How Populist Leaders are Elected: Latin America and Beyond

Open Access
Author:
Ruble, Jessica Fern
Area of Honors:
History
Degree:
Bachelor of Arts
Document Type:
Thesis
Thesis Supervisors:
  • Zachary Morgan, Thesis Supervisor
  • Dr. Kathryn Salzer , Honors Advisor
Keywords:
  • Populism
  • Latin America
  • United States
  • Donald Trump
  • Juan Peron
  • Gertulio Vargas
  • Hugo Chavez
  • Argentina
  • Brazil
  • Venezuela
Abstract:
Populism is a political phenomenon that has occurred throughout all regions of the world and has spanned many different time periods.

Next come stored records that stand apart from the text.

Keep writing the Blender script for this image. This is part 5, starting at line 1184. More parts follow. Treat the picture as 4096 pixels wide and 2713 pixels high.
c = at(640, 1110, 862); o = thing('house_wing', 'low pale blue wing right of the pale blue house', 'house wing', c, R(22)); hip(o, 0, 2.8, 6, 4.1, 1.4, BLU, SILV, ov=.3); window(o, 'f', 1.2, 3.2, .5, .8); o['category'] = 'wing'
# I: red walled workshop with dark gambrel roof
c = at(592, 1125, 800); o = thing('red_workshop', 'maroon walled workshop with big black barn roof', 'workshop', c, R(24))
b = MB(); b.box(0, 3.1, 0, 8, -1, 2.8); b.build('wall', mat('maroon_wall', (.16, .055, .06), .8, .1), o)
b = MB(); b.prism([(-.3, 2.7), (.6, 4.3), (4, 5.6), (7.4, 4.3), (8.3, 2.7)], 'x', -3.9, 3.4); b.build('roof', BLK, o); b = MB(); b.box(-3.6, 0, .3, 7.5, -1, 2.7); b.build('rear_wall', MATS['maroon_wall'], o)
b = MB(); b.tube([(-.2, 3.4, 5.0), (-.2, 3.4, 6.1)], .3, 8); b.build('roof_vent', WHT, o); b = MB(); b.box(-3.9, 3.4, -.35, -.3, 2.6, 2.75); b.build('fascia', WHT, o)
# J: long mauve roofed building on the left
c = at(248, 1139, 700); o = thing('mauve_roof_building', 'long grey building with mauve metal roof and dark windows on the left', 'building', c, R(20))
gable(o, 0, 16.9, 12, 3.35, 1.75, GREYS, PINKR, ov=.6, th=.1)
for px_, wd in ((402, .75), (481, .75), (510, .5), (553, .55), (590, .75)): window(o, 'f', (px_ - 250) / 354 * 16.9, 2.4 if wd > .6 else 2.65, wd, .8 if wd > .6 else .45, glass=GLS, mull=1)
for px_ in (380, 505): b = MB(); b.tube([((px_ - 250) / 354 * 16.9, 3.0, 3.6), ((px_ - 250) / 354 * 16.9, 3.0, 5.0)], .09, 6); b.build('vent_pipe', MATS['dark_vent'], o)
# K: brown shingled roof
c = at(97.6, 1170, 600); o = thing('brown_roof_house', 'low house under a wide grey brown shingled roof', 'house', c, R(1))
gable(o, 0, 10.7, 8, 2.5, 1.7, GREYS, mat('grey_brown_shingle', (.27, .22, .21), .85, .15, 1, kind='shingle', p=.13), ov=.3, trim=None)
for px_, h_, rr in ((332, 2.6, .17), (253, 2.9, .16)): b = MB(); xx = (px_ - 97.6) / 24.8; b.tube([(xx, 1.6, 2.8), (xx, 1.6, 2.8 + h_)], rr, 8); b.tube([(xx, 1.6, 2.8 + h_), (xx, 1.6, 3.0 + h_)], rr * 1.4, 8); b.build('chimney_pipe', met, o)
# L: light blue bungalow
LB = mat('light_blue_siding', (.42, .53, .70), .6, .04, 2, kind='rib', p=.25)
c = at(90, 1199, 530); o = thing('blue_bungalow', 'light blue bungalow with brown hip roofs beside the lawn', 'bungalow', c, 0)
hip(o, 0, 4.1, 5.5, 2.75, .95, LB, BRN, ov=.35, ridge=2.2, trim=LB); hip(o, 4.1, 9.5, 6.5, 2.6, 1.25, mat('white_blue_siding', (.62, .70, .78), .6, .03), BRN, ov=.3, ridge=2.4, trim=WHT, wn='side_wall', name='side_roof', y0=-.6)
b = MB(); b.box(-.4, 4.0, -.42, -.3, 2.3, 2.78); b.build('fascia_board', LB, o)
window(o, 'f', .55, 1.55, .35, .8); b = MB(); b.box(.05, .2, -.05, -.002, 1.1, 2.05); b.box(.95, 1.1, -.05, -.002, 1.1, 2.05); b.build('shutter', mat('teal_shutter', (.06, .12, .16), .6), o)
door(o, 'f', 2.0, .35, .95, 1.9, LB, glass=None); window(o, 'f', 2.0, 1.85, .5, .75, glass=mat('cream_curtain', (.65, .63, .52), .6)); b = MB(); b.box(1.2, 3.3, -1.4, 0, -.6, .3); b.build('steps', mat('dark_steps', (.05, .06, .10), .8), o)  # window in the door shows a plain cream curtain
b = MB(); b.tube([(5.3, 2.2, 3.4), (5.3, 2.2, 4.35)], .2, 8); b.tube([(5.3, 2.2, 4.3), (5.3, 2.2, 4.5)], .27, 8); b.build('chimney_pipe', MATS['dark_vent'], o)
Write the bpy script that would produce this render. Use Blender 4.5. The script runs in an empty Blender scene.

It is a political movement that advocates for the will of the common person by opposing what is presented as a corrupt elite. Although populism has historically varied in certain characteristics, such as ideology, a country can predict the likelihood of the election of a populist leader by examining the economic and political trends that predate the election. The focus of this paper is Latin America, the region of the world most affected by populism. Specifically, three case studies are presented: Juan Domingo Perón and Eva Perón in Argentina, Getúlio Vargas in Brazil, and Hugo Chávez in Venezuela. Later, a case study of Donald Trump in the United States demonstrates that certain economic and political trends within the state go beyond the boundaries of Latin America and remain true in different regions of the world.